Matlovich's reads: "A Gay Vietnam Veteran."

And: "When I was in the military they gave me a medal for killing two men and a discharge for loving one."

"I'm not aware of any other [services for gay soldiers], not even in San Francisco," said retired Navy Capt. Michael Rankin, who has overseen this annual service for the past five years. "It's to honor all the gay men and women who served in all of our nation's wars." Rankin, now living in Alexandria, served 22 years in the Navy, including combat in Vietnam, before retiring in 1996. His superiors never knew he was gay, he said.

He and other gay veterans, working with the Arlington Gay and Lesbian Alliance, put the service together at Congressional Cemetery in 2003 for the same reasons that Matlovich chose to be buried there: Because no military graveyard would allow it -- and to honor Matlovich's attempt to bring gay life into the national mainstream. When Matlovich died, one national television report summed up his decade in the spotlight this way: "He brought homosexuality into the open in a manner and volume not known before."

Matlovich, a recipient of the Bronze Star and Purple Heart for his combat service in Vietnam, spent five years fighting his discharge from the Air Force. He was on the cover of Time magazine. He was on front pages of newspapers. He never won the reinstatement he so craved, but his lawsuit did result in a settlement of $160,000 in back pay, benefits and other compensation, as well as an honorable discharge.

You can go back and look at the old television clips and see the man himself. Charming, energetic. The close-cut hair, the tidy mustache. Looked like a conservative Republican, which he was. Trim, fit, athletic.

"We are moral, good people who contribute to society," he told the television cameras, when they came to see what a gay soldier looked like.
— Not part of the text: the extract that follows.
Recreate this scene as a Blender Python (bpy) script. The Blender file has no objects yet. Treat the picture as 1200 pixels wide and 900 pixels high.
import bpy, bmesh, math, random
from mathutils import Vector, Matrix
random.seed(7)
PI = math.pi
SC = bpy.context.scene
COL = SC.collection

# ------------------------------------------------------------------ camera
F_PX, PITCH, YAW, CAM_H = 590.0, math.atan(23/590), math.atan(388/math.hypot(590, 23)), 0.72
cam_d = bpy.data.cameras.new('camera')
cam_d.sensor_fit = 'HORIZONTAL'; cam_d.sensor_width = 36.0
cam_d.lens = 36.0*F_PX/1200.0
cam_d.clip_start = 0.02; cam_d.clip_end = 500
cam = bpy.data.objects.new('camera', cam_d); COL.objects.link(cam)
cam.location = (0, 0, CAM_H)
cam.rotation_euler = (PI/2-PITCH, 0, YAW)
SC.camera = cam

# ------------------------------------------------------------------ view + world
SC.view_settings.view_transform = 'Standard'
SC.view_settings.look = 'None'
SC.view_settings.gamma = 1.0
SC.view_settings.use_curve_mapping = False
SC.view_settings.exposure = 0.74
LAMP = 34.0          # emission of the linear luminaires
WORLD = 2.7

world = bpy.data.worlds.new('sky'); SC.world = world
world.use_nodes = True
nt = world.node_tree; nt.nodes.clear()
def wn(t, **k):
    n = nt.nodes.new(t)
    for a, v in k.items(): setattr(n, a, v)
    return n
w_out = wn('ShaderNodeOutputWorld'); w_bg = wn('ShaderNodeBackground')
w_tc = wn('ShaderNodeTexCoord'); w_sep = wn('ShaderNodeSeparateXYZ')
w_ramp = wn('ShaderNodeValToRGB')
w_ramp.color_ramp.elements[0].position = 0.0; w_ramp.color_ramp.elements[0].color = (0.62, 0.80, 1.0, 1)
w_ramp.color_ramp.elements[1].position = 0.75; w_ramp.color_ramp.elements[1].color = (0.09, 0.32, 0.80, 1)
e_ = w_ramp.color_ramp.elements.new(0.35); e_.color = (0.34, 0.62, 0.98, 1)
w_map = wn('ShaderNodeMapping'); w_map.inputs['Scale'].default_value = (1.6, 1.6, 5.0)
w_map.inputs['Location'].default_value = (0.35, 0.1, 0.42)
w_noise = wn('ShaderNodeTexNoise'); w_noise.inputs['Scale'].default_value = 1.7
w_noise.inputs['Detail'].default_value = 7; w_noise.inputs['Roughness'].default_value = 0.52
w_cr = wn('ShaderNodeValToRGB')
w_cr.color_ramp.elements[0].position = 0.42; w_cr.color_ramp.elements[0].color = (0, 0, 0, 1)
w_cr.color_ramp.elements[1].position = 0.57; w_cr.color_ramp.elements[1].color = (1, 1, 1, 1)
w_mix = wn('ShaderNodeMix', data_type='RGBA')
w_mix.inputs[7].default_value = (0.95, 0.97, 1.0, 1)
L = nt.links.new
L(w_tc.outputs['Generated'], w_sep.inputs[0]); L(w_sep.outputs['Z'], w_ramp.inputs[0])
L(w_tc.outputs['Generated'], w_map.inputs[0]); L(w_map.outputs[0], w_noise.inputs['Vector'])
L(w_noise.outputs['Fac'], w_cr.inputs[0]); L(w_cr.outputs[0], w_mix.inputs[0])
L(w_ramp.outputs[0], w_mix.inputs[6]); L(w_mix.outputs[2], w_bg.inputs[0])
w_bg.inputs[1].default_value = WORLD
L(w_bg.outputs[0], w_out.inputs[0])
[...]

"I really wanted to stay in [the military], but I couldn't with my conscience. I was caught between the devil and the deep blue sea," he told reporters later.

His last speech was in the rain in Sacramento, six weeks before he died, and he was hoarse and tired and dying, and he talked about love. A Georgia native who grew up in the military, he had the knack for taking your heart and making it catch for a moment, like the way he announced on national television that he had AIDS. He seemed to make people want to be braver than perhaps they were.

"There are people you meet as a reporter that you come to care about," Charles Gibson, then host of ABC's "Good Morning America," said on-air in 1987 after Matlovich announced he was ill, "and he's one of them. He's a very straightforward, very honest, very patriotic guy. He's fought a lot of battles, and I guess this one he'll lose."

Matlovich died the following year.

So there it was, yesterday afternoon, small crowd, a few of the faithful who wanted to remember gay veterans. "Honoring the Fallen," that was the theme printed on top of the program.

The flags were hoisted on either side of the tombstone. Everyone sang the national anthem. The sunlight fell sideways across the hill and down over the old stones and cenotaphs and obelisks. There were responsive readings. Rankin read from "If You Are Able," an excerpt from a letter home from Vietnam.

If you are able, save for them a place inside you

And save one backward glance when you are leaving . . .

People spoke briefly of the dead and fallen, just their names. Tony Smith, a former Air Force senior airman, talked of the sacrifice of Army Maj. Alan Rogers, whom he identified as a gay veteran who was killed in Iraq and is now buried in Arlington.

There was a moment of silence. The wind came through the cherry tree that spreads over Matlovich's grave. In the summer, in the late afternoons here, you hear clanging and noise from over at the D.C. Jail, you hear lawn mowers.

Yesterday, there was only the castanet clatter of the tree's dying leaves in the breeze. And then there was taps -- da-da-dahn -- its three-note stair step up and back down the scale, and the memories of the dead; things that can be remembered but cannot be regained.